А мир объединился против нас. И Франция с ними.

Прежде всего, я все-таки сохранил государство на собственной земле. Потом нас бомбили, выдумывая различные причины, чтобы узаконить наказание, которого мы не заслуживаем! Наказание за преступления, совершенные другими, чтобы ложно обвинить нас.

Они вместе с вашей страной нас жестоко наказывали.

Я приказал прекратить следствие в отношении ваших двух пилотов. До тех пор, пока я нахожусь на этой должности — его не будет. Я жду результатов переговоров в Огайо, когда договорятся о спасении моего народа. В некоторой степени и я представляю свой народ.

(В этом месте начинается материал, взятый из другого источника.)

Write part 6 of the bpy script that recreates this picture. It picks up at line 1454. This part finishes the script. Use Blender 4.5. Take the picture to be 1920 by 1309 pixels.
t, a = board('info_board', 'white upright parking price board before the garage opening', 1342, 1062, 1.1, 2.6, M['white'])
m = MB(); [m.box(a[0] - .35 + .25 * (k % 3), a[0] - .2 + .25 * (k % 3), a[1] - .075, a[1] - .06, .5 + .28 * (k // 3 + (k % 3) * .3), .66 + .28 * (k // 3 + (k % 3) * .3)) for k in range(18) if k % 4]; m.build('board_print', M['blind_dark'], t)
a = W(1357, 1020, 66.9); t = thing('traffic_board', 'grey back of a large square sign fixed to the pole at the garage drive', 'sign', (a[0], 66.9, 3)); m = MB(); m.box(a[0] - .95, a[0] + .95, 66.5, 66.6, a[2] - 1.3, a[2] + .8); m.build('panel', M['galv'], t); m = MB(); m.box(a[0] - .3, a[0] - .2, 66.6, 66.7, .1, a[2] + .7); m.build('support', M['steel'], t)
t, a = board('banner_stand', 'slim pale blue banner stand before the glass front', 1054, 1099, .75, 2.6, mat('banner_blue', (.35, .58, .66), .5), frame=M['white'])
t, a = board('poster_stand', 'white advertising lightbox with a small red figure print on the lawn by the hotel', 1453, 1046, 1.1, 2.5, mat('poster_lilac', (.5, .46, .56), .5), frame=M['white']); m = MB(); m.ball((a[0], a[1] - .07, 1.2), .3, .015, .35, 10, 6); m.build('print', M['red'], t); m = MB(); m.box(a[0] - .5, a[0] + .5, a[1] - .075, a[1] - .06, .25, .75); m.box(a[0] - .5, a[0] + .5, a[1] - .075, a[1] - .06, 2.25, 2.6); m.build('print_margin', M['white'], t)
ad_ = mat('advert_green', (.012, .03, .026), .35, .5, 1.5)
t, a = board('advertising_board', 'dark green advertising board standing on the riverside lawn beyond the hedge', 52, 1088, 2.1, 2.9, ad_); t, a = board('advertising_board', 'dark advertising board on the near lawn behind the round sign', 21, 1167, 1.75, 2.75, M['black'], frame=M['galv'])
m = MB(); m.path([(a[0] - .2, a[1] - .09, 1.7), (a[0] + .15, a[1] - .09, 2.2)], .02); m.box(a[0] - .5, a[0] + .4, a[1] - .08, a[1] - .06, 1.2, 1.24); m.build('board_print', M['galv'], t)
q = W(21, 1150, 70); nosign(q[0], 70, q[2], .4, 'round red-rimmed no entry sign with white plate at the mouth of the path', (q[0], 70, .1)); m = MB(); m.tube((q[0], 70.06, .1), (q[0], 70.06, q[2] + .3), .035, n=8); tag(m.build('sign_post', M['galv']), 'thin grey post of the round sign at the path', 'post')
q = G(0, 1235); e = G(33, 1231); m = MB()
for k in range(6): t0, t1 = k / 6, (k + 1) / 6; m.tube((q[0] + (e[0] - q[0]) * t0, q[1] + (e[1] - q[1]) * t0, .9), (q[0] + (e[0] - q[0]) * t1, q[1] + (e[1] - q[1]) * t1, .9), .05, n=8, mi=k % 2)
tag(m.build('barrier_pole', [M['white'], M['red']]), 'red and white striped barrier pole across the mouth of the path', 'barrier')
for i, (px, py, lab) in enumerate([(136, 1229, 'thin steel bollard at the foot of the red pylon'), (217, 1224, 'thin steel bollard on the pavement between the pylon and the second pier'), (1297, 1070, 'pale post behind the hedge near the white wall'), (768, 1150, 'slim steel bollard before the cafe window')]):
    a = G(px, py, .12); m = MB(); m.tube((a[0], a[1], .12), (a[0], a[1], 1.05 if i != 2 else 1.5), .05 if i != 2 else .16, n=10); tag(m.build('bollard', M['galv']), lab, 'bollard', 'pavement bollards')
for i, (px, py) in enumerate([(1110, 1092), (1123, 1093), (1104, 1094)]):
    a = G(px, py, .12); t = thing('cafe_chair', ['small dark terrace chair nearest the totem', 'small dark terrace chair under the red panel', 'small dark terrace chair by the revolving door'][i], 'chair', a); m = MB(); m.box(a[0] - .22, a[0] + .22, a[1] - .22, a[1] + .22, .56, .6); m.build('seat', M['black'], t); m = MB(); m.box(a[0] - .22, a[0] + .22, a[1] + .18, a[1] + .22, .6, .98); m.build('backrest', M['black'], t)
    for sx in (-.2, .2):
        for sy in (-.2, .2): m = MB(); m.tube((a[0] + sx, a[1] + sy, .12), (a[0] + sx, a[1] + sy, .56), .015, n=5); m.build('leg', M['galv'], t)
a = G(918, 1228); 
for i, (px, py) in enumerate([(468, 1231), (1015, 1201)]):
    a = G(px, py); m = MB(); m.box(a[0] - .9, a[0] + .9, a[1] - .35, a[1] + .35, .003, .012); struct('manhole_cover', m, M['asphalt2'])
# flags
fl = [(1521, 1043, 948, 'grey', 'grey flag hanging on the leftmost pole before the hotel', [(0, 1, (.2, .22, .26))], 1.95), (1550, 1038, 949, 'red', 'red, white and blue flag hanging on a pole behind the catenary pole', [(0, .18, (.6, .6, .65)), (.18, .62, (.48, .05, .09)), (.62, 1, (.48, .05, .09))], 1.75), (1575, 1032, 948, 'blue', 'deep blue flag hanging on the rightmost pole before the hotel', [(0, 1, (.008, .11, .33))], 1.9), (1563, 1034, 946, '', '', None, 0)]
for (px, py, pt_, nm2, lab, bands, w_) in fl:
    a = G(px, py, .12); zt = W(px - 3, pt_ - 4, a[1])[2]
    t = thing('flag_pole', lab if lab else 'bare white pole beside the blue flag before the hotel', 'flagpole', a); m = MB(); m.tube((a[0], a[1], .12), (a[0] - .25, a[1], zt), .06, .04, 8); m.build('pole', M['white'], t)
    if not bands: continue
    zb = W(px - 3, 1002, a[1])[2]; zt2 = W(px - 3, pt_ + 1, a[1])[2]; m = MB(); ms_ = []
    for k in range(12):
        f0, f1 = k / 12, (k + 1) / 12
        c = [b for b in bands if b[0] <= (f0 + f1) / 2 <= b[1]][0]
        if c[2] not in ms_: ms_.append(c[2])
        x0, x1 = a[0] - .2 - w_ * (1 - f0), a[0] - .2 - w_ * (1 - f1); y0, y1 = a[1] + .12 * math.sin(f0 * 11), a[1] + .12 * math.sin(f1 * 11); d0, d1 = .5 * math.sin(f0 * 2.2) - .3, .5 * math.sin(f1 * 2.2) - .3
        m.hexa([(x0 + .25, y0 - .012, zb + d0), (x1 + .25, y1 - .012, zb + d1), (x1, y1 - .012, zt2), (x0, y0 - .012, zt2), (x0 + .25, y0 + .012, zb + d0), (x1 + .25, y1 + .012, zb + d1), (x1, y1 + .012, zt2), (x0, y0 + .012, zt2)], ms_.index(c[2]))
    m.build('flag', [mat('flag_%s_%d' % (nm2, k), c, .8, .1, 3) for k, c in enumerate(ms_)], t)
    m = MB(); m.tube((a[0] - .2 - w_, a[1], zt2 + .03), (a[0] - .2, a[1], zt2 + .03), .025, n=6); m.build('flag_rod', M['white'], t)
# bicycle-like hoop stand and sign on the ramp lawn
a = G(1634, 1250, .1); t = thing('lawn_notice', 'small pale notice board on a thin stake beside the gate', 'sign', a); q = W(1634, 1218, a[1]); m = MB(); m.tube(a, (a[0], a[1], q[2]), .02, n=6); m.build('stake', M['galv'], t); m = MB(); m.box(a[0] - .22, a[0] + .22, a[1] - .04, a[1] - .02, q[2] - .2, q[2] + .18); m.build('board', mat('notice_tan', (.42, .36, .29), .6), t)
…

Конечно, мы должны возвратить Ваших двух людей. Живых или мёртвых. Я займусь этим. Но с вашей стороны потребуется один жест.

— А именно?

— Скажем, глава Верховного штаба французской армии хочет со мной встретиться. Я бы послал за ним куда угодно. Представил бы ему своих бойцов, солдат, оказал бы ему воинские почести. Его визит облегчил бы наши страдания, тяжесть франко-сербского конфликта. Затем я занялся бы поиском тех двух людей, двух солдат, как я уже говорил Вам — живых или мёртвых — и вернул бы их на родину.